EXCLUSIVE: Only eight people of colour have ever been CEO at UK’s most popular charities

Just 2% of CEOs at the UK’s most well-known charities over the past 50 years have not been white.

Exclusive Charity Times research has revealed that out of the 333 people that have been CEOs at the UK's most popular charities since 1970, just eight have been people of colour (POC).

In contrast, there were 16 named David, 15 Mike or Michael and 13 named Jonathan or John.

The research, revealed in the latest issue of Charity Times magazine, looked at the makeup of CEOs and how it has changed over time. It asked the 50 most popular charities (according to YouGov), for the names of their CEOs from 1970 until the present day.

Utilising websites, newspaper and magazine archives and social media, Charity Times found information on race, gender, age, birthplace, education, and time in post for almost all of the CEOs at these charities.

Out of the eight POC, only one was a female. She was also the first POC appointed to a CEO role, taking charge from 1994 for 25 years and tied second for the longest serving CEO on the list.

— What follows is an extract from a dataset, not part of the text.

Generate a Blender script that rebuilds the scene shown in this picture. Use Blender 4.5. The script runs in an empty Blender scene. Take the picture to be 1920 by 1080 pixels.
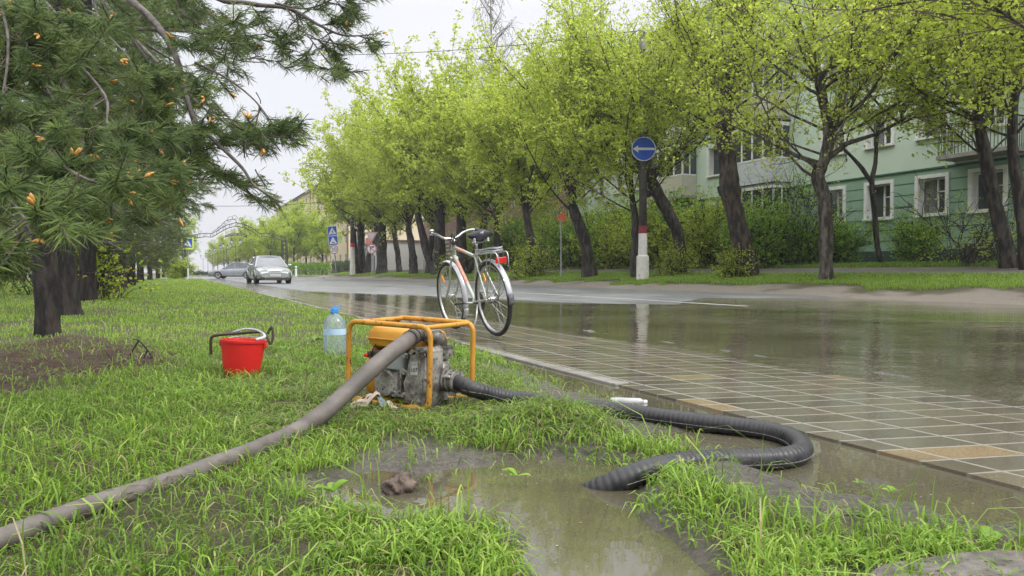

There was a significant gender split overall, with nearly three-quarters (71%) male. However, that has changed over time, with 96% male in 1970, compared to 48% in 2022, with 2021 as the first year that female CEOs outnumbered male.

Out of the 50 charities studied, six had only ever had male CEOs. There was only one charity with exclusively female CEOs, with two others with a 50/50 split.

Seven of the remaining charities had a higher percentage of female CEOs than male.
The research also found that a quarter (25%) of CEOs were privately educated, with 9% going to grammar school – both higher than the UK averages at 6.5% and 5% respectively.

63% went on to higher education compared to the UK average of 45.7% and out of those, 17% attended Oxford or Cambridge, compared to the 1% of the UK.

Comparing the data over decades shows a trend, with more CEOs moving on to higher education as it becomes more accessible, and a dip in grammar and private school attendance over the 2000s and onwards.

CEOs in the 70s and 80s didn't often go on to higher education, but instead often took on the role in retirement after serving in the armed forces.

The average years a CEO spent in their role is similar between genders and has been steadily declining over time from an average of 14.2 years as CEO in 1970 to 4.44 years in 2022.

Women are more likely, on average, to become CEO at 47.7 years-old, while men average at 49.6years-old, which has broadly stayed the same since 1970.

The youngest CEO was 29, while the oldest was 68 years-old.

The data also revealed that 2020 was both the highest decade for people of colour in CEO roles, and a near 50/50 split for male and female CEOs.